======== Dataset excerpt ========

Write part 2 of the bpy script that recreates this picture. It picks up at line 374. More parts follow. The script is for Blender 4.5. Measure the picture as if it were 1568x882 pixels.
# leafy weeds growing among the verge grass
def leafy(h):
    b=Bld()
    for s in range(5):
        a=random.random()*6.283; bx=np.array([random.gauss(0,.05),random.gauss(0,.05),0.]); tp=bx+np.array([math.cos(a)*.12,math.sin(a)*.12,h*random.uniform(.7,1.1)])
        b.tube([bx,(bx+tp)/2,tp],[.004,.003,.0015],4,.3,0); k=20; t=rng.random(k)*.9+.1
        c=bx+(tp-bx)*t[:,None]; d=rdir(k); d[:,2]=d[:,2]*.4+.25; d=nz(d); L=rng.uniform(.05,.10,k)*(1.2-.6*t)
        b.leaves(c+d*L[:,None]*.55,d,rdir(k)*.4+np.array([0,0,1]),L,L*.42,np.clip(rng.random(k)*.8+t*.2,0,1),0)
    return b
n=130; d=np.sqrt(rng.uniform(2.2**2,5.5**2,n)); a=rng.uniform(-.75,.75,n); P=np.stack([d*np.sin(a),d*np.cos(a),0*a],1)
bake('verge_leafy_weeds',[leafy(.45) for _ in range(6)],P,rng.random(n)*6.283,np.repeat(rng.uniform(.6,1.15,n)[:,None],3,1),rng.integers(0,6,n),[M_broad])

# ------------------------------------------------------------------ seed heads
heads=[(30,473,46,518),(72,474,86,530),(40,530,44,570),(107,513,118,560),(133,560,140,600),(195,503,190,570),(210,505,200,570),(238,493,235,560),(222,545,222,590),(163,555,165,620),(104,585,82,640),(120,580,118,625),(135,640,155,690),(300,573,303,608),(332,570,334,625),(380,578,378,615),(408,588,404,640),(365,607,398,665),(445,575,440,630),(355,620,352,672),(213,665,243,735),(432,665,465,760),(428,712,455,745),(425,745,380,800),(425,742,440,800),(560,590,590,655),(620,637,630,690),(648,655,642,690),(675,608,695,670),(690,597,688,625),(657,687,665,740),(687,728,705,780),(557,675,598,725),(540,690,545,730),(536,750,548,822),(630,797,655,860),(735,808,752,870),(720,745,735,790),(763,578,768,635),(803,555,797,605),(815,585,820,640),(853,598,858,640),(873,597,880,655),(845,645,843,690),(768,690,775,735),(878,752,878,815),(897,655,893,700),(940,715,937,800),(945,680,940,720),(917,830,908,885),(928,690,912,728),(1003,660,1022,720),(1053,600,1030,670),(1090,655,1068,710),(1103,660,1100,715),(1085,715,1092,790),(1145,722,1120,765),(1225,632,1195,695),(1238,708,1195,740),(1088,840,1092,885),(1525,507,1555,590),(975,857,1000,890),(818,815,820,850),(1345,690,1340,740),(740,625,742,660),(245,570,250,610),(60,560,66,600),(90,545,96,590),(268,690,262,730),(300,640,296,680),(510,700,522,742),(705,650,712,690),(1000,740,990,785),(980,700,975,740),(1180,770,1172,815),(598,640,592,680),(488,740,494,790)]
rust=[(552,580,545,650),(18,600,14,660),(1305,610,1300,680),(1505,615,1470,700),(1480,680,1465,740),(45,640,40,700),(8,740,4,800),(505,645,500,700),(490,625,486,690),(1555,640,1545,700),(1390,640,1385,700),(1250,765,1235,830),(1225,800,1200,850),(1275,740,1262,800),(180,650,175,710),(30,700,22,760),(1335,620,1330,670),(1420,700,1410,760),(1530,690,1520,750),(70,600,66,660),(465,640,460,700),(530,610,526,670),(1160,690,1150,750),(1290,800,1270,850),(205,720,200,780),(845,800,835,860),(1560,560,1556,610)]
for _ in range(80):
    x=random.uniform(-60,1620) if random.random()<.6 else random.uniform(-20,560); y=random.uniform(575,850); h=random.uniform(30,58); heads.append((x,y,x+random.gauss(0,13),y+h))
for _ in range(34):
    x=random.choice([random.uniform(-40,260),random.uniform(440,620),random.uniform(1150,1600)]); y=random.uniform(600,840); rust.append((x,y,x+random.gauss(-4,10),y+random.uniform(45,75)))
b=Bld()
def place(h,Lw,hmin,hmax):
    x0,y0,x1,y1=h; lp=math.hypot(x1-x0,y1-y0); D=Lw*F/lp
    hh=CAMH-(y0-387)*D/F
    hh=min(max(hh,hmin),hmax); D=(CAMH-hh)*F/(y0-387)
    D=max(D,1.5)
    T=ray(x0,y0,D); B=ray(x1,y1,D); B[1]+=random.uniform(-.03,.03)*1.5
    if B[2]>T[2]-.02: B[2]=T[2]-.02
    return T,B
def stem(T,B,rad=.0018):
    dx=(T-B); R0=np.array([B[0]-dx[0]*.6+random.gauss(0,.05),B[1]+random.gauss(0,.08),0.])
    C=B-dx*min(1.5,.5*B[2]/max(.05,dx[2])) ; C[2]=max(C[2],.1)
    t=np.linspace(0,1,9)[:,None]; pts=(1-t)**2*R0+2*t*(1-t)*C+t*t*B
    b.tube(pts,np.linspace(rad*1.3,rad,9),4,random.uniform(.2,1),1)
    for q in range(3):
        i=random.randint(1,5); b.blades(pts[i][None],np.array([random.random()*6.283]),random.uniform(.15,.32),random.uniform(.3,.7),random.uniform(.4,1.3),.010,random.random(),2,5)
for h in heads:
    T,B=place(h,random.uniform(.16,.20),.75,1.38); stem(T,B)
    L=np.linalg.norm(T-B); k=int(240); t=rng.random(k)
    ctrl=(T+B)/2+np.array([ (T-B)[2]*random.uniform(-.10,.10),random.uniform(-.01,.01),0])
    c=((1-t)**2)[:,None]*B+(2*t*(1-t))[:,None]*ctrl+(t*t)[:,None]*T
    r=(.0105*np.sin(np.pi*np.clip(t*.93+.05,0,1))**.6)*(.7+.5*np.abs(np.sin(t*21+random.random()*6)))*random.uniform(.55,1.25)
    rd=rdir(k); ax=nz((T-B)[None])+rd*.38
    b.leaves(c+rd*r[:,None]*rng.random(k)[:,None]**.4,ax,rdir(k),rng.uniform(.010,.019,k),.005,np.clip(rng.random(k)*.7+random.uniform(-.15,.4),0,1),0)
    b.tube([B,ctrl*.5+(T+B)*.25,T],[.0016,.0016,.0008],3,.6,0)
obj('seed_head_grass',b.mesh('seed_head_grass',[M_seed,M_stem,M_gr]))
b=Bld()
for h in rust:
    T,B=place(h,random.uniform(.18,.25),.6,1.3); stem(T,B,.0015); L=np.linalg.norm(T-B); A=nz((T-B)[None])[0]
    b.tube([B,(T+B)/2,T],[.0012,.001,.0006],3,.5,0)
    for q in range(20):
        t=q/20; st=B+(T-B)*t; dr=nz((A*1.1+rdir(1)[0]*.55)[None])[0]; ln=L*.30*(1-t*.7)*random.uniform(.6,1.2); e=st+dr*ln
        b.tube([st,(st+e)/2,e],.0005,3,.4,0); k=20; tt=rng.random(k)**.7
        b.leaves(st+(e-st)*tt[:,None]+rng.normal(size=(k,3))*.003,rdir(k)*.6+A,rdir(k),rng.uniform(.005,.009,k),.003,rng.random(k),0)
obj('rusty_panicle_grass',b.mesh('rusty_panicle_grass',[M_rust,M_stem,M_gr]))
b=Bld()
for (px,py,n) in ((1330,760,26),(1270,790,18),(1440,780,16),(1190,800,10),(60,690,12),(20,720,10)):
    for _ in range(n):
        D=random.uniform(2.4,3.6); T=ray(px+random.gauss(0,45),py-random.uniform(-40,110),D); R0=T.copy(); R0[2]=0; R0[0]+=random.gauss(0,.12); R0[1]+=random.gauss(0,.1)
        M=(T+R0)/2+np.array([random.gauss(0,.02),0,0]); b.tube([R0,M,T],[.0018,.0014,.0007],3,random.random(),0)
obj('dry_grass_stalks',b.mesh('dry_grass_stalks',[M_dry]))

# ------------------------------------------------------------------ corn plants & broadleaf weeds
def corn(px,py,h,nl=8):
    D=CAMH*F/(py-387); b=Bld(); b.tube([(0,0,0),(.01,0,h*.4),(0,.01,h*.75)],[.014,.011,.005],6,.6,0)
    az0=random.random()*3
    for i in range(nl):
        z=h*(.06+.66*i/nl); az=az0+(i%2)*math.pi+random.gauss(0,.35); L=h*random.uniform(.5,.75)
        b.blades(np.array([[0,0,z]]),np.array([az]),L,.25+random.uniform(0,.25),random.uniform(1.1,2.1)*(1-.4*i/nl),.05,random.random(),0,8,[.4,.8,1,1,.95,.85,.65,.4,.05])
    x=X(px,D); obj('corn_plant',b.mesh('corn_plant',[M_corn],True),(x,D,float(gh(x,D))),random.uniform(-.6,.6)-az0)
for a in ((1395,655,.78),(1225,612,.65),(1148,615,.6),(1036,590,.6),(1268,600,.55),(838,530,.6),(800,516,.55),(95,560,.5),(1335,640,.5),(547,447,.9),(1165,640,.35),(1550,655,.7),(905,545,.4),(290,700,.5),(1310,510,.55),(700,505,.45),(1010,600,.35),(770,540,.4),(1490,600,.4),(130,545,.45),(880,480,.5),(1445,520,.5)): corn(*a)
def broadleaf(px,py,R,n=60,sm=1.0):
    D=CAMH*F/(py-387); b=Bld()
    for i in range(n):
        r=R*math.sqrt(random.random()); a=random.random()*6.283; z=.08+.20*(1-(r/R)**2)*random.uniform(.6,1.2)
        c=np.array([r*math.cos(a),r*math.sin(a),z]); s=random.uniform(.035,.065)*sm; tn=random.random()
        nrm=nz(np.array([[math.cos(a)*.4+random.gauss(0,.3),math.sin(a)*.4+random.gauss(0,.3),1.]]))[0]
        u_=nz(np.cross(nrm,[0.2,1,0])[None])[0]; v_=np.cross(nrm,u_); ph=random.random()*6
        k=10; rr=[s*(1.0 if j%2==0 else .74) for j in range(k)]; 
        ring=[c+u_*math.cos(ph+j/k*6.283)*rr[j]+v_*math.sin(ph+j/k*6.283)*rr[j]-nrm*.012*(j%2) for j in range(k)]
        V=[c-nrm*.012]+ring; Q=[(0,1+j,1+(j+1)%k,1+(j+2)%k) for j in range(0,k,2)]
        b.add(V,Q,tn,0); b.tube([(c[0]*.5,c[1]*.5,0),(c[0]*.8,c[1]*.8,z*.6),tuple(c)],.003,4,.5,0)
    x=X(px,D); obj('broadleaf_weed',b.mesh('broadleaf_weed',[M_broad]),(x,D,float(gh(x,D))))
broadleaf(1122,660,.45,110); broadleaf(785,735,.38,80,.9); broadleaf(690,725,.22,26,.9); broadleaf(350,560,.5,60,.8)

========

> [Task brief] Give back the listing exactly, please, from its first line to the line containing "bake('verge_leafy_weeds',[leafy(.45) for _", inclusive, and nothing past that line.

> [Reply]
Write part 2 of the bpy script that recreates this picture. It picks up at line 374. More parts follow. The script is for Blender 4.5. Measure the picture as if it were 1568x882 pixels.
# leafy weeds growing among the verge grass
def leafy(h):
    b=Bld()
    for s in range(5):
        a=random.random()*6.283; bx=np.array([random.gauss(0,.05),random.gauss(0,.05),0.]); tp=bx+np.array([math.cos(a)*.12,math.sin(a)*.12,h*random.uniform(.7,1.1)])
        b.tube([bx,(bx+tp)/2,tp],[.004,.003,.0015],4,.3,0); k=20; t=rng.random(k)*.9+.1
        c=bx+(tp-bx)*t[:,None]; d=rdir(k); d[:,2]=d[:,2]*.4+.25; d=nz(d); L=rng.uniform(.05,.10,k)*(1.2-.6*t)
        b.leaves(c+d*L[:,None]*.55,d,rdir(k)*.4+np.array([0,0,1]),L,L*.42,np.clip(rng.random(k)*.8+t*.2,0,1),0)
    return b
n=130; d=np.sqrt(rng.uniform(2.2**2,5.5**2,n)); a=rng.uniform(-.75,.75,n); P=np.stack([d*np.sin(a),d*np.cos(a),0*a],1)
bake('verge_leafy_weeds',[leafy(.45) for _ in range(6)],P,rng.random(n)*6.283,np.repeat(rng.uniform(.6,1.15,n)[:,None],3,1),rng.integers(0,6,n),[M_broad])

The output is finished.